Helping people and businesses through the art of communication

(Hand)Written words

There is something magical about receiving a hand-written note.  Assuming that the content of the note is desirable, they give a sort of warm fuzzy feeling that can only be approximated by flowers or a box of chocolates.

As communication now is all about instantaneous delivery, hand-written greetings – especially when delivered by mail – are rendered more charming by their slowness.  They tell the recipient that the writer took the time to scratch out something on paper rather than pounding it out on a keyboard; that the writer bothered to put the note into an envelope, was willing to *gasp*pay for a stamp to send it, and find the now-rare-species of Mailboxus to deposit the note.

Hand-written notes have personality.  As the quality of our handwriting deteriorates, our hand becomes less perfect and more packed with personality and quirk.  There may be scratched-out words and spelling mistakes galore.  These are things that would be unforgivable when written in a program with spell-check but strangely charming in this context.   They boast greater sincerity (whether real or no) then something printed out in perfect computer-based font.  Our array of digital fonts can never provide the same communication of sheer character than a single hand-written note.

One of the best business relationship building weapons I have in my arsenal is a pack of old-fashioned Thank You cards.  I go through quite a lot of these.  There are always occasions where you can send someone such a card.  Thank people who have taken you for coffee or lunch.  Thank professionals who have gifted you with time in one way or another.  Has someone gone above and beyond what they promised you?  Send them a thank-you card.  Did you receive a referral?  That’s another thank-you card occasion.  Send them out with abandon.  They feel great to send and wonderful to receive.  But the rub is that they must be an actual card, with a hand-written note, mailed to the intended recipient.

If you are concerned that sending out such cards seems too familiar, too grannyish, or too feminine, despair not!  There are so many varieties of these cards out there that you can easily find ones that suit your personality, the character of your recipient, or even the specific reason for the thanks.  For my business-related thank you cards, I prefer to go for a more masculine colour scheme, font, and colour.  Personal thank you cards run the gamut from elegant and feminine to bold and a little hyper.  It is actually rather fun picking out the most appropriate card from the pile.
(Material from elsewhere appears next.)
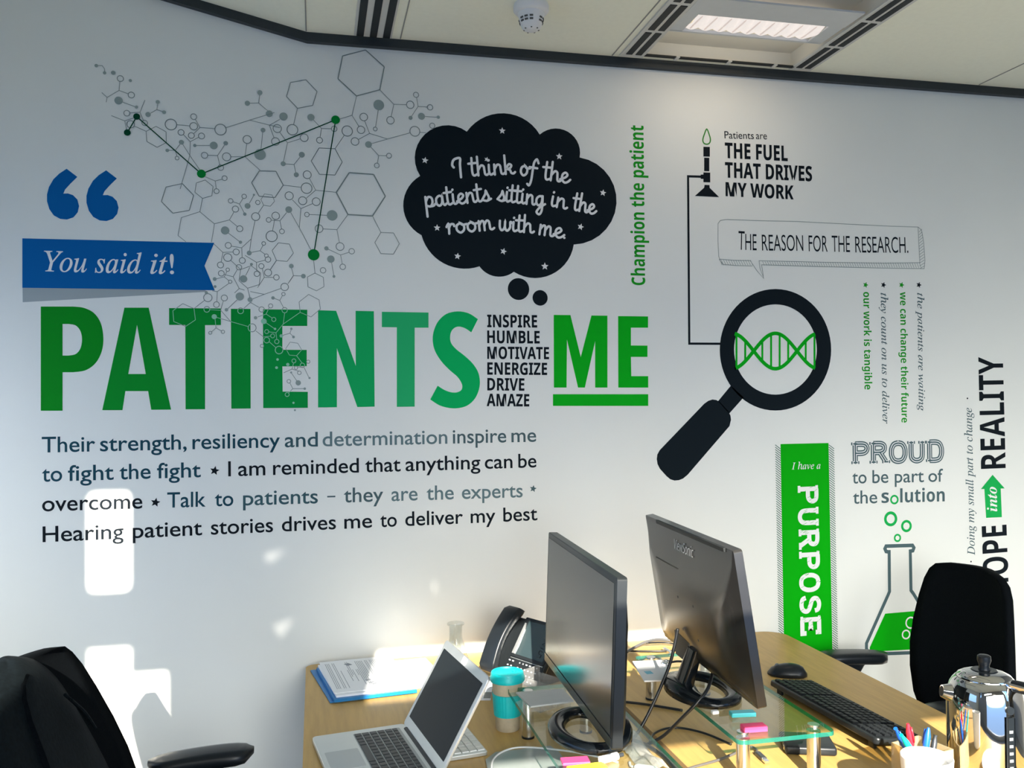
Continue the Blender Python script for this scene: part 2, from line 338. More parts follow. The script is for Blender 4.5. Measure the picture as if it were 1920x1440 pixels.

Including postage, each thank-you card ends up costing me about $2 and takes about ten minutes to write.  They invariably have more impact than any thank-you note sent over email.  It’s cheaper and faster than taking someone out for coffee, and the warm feeling lasts much longer.


  • proofinwords |

    Unfortunately I can’t send you a hand written thank you card, although I would love too. I have just started up my own business and your advice is warmly appreciated. THANK YOU!

    • upfrontco |

      You are very welcome! Thank-yous are always welcomed and appreciated, even digitally! I wonder if we’ll get a digital revival of hand-written notes as digital writing tablets become cheaper and more common (or maybe that should read IF digital writing tablets become more common).